Construir Notícias – Você dedica o livro aos pais de Paulo e ao próprio Paulo. Por que você dedicou o livro especialmente aos pais dele?
Nita Freire – Os pais de Paulo ensinaram a ele a coisa mais importante da vida: a ética. E a vivência deles se baseava numa compreensão de ética diferente: a ética para a vida mesmo. A partir dos pais dele é que Paulo acreditava na possibilidade de construir um país realmente democrático, com oportunidades iguais para todos. A família dele e a minha (a dela porque, quando o pai de Paulo morreu, a mãe de Paulo não podia pagar seus estudos, então os pais de Nita deram a possibilidade de Paulo estudar no colégio que era deles) tiveram papel fundamental na formação do caráter de Paulo. Os meus pais deram a ele, sobretudo, a possibilidade de estudar. Já a mãe dele era uma pessoa singular. Hoje em dia, é muito comum os pais registrarem tudo no álbum de bebê, mas na década de 30, período do nascimento de Paulo, isso não era uma prática muito comum e, mesmo não sendo comum, a mãe dele registrava tudo em um livro. Nesse livro, podemos perceber a importância que os pais dele tiveram: não cortaram traços da personalidade de Paulo, especialmente a teimosia. Na época, era muito normal os pais cortarem esse tipo de atitude das crianças, só que os pais de Paulo tiveram a sensibilidade de respeitar a individualidade dele. E isso contribuiu significativamente para ele ser o homem que foi.
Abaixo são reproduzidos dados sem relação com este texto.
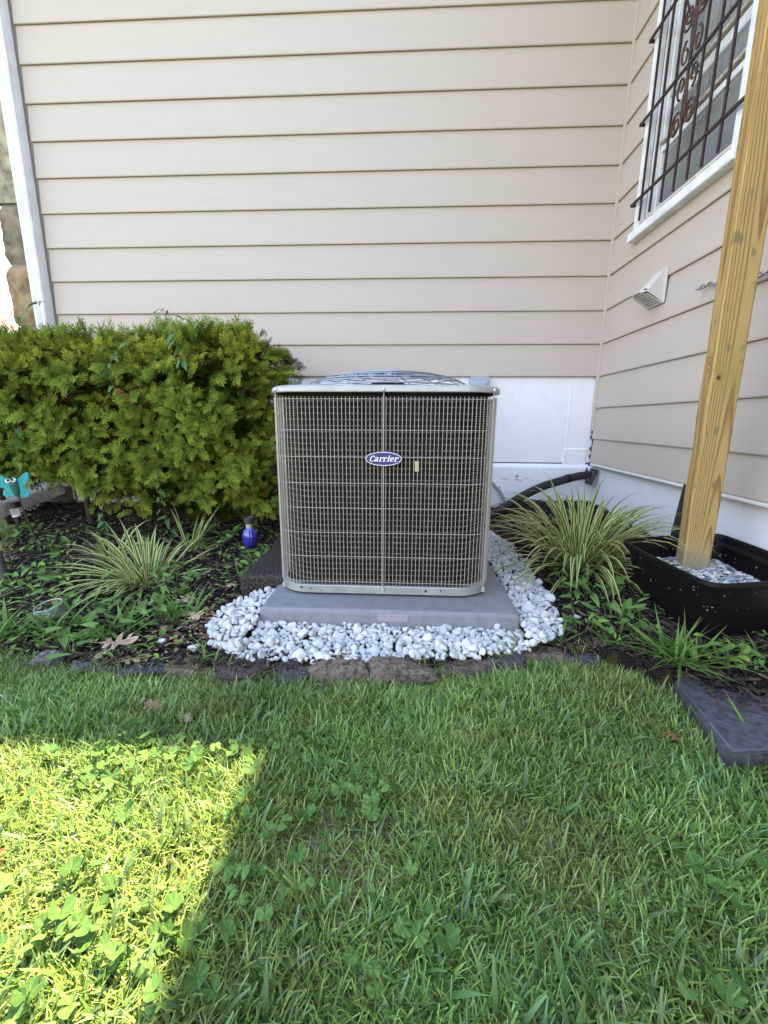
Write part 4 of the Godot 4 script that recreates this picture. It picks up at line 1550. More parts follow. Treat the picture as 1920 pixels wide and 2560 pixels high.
	b2.bands(lo, Vector3(0, -0.2, 0))
	b2.cap(lo[1], Vector3.UP)
	var cv := part(jb, "cover", b2.done(jm), Vector3(0.482, 0.905, 0.0705))
	cv.rotation.x = PI / 2
	# grey conduit from the box, and the grey pipe along the footing
	var cd := MB.new()
	var cv2 := Curve3D.new()
	cv2.add_point(Vector3(0.36, 0.47, 0.16), Vector3.ZERO, Vector3(0.12, -0.04, -0.03))
	cv2.add_point(Vector3(0.66, 0.26, 0.07), Vector3(-0.09, 0.10, 0.03), Vector3(0.04, -0.06, -0.01))
	cv2.add_point(Vector3(0.70, 0.12, 0.06), Vector3(0, 0.06, 0), Vector3.ZERO)
	cd.tube(cv2.tessellate(4, 3), 0.013, 0.013, 8)
	solo("conduit", cd.done(mat(Color(0.36, 0.40, 0.42), 0.5)), "bent grey conduit coming from behind the air conditioner into the soil", "conduit")
	var gp := MB.new()
	gp.tube(PackedVector3Array([Vector3(0.38, 0.165, 0.10), Vector3(0.7, 0.158, 0.09), Vector3(1.1, 0.15, 0.085)]), 0.016, 0.016, 8)
	solo("grey_pipe", gp.done(mat(Color(0.30, 0.30, 0.29), 0.6)), "grey pipe lying along the foot of the foundation wall", "pipe")
	# black insulated hose with a cut end fitting in the corner
	var hs := thing("insulated_hose", "black foam insulated hose running from the wall corner to the unit", "hose")
	var ht := MB.new()
	var hc := Curve3D.new()
	hc.add_point(Vector3(1.255, 0.385, 0.075), Vector3.ZERO, Vector3(-0.10, 0.0, 0.02))
	hc.add_point(Vector3(0.95, 0.325, 0.15), Vector3(0.10, 0.03, -0.02), Vector3(-0.14, -0.045, 0.04))
	hc.add_point(Vector3(0.60, 0.175, 0.32), Vector3(0.12, 0.065, -0.06), Vector3(-0.10, -0.05, 0.06))
	hc.add_point(Vector3(0.34, 0.135, 0.72), Vector3(0.08, 0.0, -0.14), Vector3.ZERO)
	var bk := hc.tessellate(5, 3)
	ht.tube(bk, 0.027, 0.029, 12)
	var hm := triplanar(mat(Color(0.014, 0.014, 0.015), 0.7), 5.0, null, bump_tex(0.04, 4.0, 41, 256), 0.5)
	part(hs, "hose", ht.done(hm))
	var seam := MB.new()
	for i in [3, 9, 14]:
		if i < bk.size() - 1:
			seam.tube(PackedVector3Array([bk[i], bk[i].lerp(bk[i + 1], 0.1)]), 0.0295, 0.0295, 12)
	part(hs, "tape_band", seam.done(MS.black_plastic))
	var cap_ := MB.new()
	cap_.poly(PackedVector3Array([Vector3(1.235, 0.44, 0.06), Vector3(1.275, 0.36, 0.05), Vector3(1.28, 0.30, 0.09), Vector3(1.24, 0.35, 0.12)]), Vector3(1.4, 0.4, -0.1))
	cap_.poly(PackedVector3Array([Vector3(1.235, 0.44, 0.06), Vector3(1.24, 0.35, 0.12), Vector3(1.20, 0.36, 0.085)]), Vector3(1.4, 0.4, -0.1))
	cap_.box(Vector3(1.262, 0.375, 0.082), Vector3(0.022, 0.11, 0.075), 0.004, Basis(Vector3.BACK, -0.3))
	part(hs, "end_flap", cap_.done(mat(Color(0.03, 0.033, 0.036), 0.6)))
	# downspout at the left corner
	var ds := thing("downspout", "white ribbed downspout at the left corner of the wall", "downspout")
	var dm := MB.new()
	var pr := PackedVector2Array()
	# outline with shallow ribs on the side and front faces
	var x0 := -2.505
	var x1 := -2.424
	var za := 0.004
	var zb := 0.082
	pr.append(Vector2(x1, za))
	for i in 5:
		var z := lerpf(za + 0.008, zb - 0.012, i / 5.0)
		pr.append(Vector2(x1, z)); pr.append(Vector2(x1 - 0.004, z + 0.003)); pr.append(Vector2(x1 - 0.004, z + 0.007)); pr.append(Vector2(x1, z + 0.010))
	pr.append(Vector2(x1, zb - 0.008)); pr.append(Vector2(x1 - 0.008, zb))
	for i in 6:
		var x := lerpf(x1 - 0.02, x0 + 0.02, i / 5.0)
		pr.append(Vector2(x, zb)); pr.append(Vector2(x - 0.004, zb - 0.002)); pr.append(Vector2(x - 0.008, zb - 0.002)); pr.append(Vector2(x - 0.012, zb))
	pr.append(Vector2(x0 + 0.006, zb)); pr.append(Vector2(x0, zb - 0.006)); pr.append(Vector2(x0, za))
	for i in pr.size():
		var a := pr[i]
		var b := pr[(i + 1) % pr.size()]
		dm.poly(PackedVector3Array([Vector3(a.x, 0.26, a.y), Vector3(b.x, 0.26, b.y), Vector3(b.x, 3.96, b.y), Vector3(a.x, 3.96, a.y)]), Vector3(-2.53, 2.0, 0.04))
	var dw := triplanar(mat(Color(0.74, 0.745, 0.73), 0.5), 1.5, noise_tex(0.01, [[0.0, grey(0.92)], [0.6, grey(1.0)]], 13), null)
	part(ds, "pipe", dm.done(dw))
	var ex := MB.new()
	var bx := Basis(Vector3.UP, 0.10)
	ex.box(Vector3(-2.56, 0.20, 0.46), Vector3(0.20, 0.075, 0.86), 0.008, bx * Basis(Vector3.RIGHT, 0.10))
	for i in 7:
		var xx := -0.085 + 0.028 * i
		var p := bx * Basis(Vector3.RIGHT, 0.10) * Vector3(xx, 0.040, 0)
		ex.box(Vector3(-2.56, 0.20, 0.46) + p, Vector3(0.013, 0.020, 0.84), 0.003, bx * Basis(Vector3.RIGHT, 0.10))
		var p2 := bx * Basis(Vector3.RIGHT, 0.10) * Vector3(0.1015, -0.028 + 0.0115 * i, 0)
		ex.box(Vector3(-2.56, 0.20, 0.46) + p2, Vector3(0.007, 0.006, 0.84), 0.002, bx * Basis(Vector3.RIGHT, 0.10))
	part(ds, "outlet_pipe", ex.done(MS.white), Vector3.ZERO, "white ribbed outlet pipe lying on the ground under the hedge")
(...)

Construir Notícias – O que Paulo Freire diria diante do seu livro?
Nita Freire – Ah! Leiam, leiam, minha mulher escreve bem (risos).
Quando, nos primeiros dias de abril de 1997, Paulo foi entrevistado por Edney Silvestre, em Nova York, poucos dias antes de sua morte, ele nos presenteou com uma surpreendente resposta “molhada” de sua humildade e amorosidade, com a qual, certamente, não por coincidência, o autor quis encerrar essa entrevista e o próprio livro que publicou posteriormente:
— Professor, como o senhor quer ser conhecido?
Ele respondeu sem titubear:
— Essa é ótima. Essa é ótima. Essa é uma pergunta muito gostosa. Eu até vou aprender a fazer esta pergunta a outras pessoas. Sabe que eu nunca tinha pensado nisso? Mas agora que você me desafia, talvez a minha resposta seja um pouco humilde. Eu gostaria de ser lembrado como um sujeito que amou profundamente o mundo e as pessoas, os bichos, as árvores, as águas, a vida.